Surviving Etruscan painting consists chiefly of murals on the stone or plastered stone walls and ceilings of tombs, especially those at Tarquinii (now Tarquinia) and around Clusium (now Chiusi). A few painted plaques are also extant. In murals of the early period (6th-5th cent. BC) the drawing is strong, the colors bright and flat. Figures are stylized, heavy, and often outlined in black. Some murals have subjects from religion, as on four slabs from Caere (c. 550 BC, British Museum, London), or from Greek literature, such as scenes from the life of Achilles in the Tomb of the Bulls (530-520 BC) at Tarquinii. Most murals from Tarquinii are lively depictions of the games, dancing, music, and banqueting that accompanied Etruscan funerals, as those from the Tomb of the Augurs (520-510 BC) and the Tomb of the Triclinium (480-470 BC).
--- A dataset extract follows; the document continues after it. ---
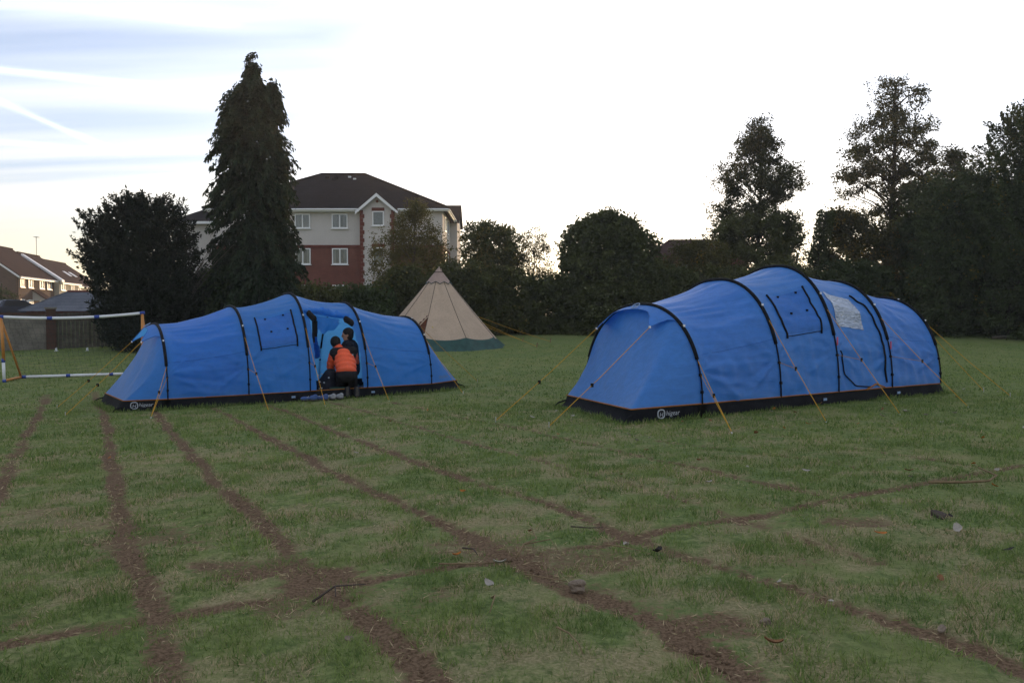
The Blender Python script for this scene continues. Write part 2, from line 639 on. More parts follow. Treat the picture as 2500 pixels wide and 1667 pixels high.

Later tombs from the 4th century on, influenced by Hellenistic art and the decline of Etruscan power, were more realistic in style and strikingly gloomy in feeling. Prominent are bloody war scenes, as in the François Tomb (late 4th cent. BC) at Vulci (near Tarquinii), and frightening demons of the land of the dead, as in the Tomb of the Ogre (2nd cent. BC) at Tarquinii.

Decorative Arts

The Etruscans at first imported or copied painted Greek pottery. They also developed a distinctive polished black bucchero ware with incised or relief decoration suggesting metalwork. It was at its height in the late 7th and 6th centuries BC. Working in bronze, the Etruscans made chariots, bowls, candelabra, cylindrical coffers, and especially polished mirrors, all richly engraved with mythological motifs. They also crafted fine gold, silver, and ivory jewelry, using filigree and granulation.

The influence of Etruscan art on the Romans was supreme from the 6th century BC until the ascendancy of Greek styles in the 3rd century BC.